Let's take a moment to unpack what this equation $(4)$ means. It means that, given you have tossed the coin $y$ times and not yet observed heads (event $X \ge y$), then the probability that you need a total of more than $x+y$ tosses to observe the first heads is equal to the probability that you need more than $x$ tosses of a coin that you had not yet tossed.

This of course is phrased a little differently, but it is equivalent, since the event $X > x+y$ is equivalent to $X - y > x$; that is to say, the event that you need more than $x+y$ total coin tosses, is the same as saying that you need more than $x$ additional coin tosses after having observed $y$ failures.

So what we can see here is that memorylessness is a sort of consequence of a series of independent and identically distributed events as it relates to a kind of time-to-event random process. It is because the coin does not "remember" what happened before, that allows us to assert that the incremental waiting time (or in this case, the additional number of trials) does not depend on the amount of time we have already waited to observe the stopping event. This is a very strong property: so strong, in fact, that there is a unique discrete probability distribution that obeys it: the geometric distribution. And correspondingly, there is a unique continuous probability distribution that obeys it: the exponential distribution.

0
On

So, talking about tossing a coins: or any indefinite sequence of independent and identical Bernouli trials until a success is obtained...
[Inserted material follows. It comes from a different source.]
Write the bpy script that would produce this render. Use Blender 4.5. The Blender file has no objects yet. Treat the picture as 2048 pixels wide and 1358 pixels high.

The count for tosses until the coin lands tails up has a geometric distribution over support $\{1,2,...\}$, and this is a memoryless random variable.

$$X\sim\mathcal{Geo}_1(p)\implies \mathsf P(X > m+n\mid X > m)=\mathsf P(X > n)$$

When given that at least $m$ consecutive heads have occurred, the conditional probability that at least a further $n$ consecutive heads beyond that, is equal to the unconditioned probability of $n$ consecutive heads will occur.

The intuition behind this is exactly as you outlined (though it is not based on a binomial distribution, rather a geometric one). It is precisely because the individual trials have independent and identically distributed success rates.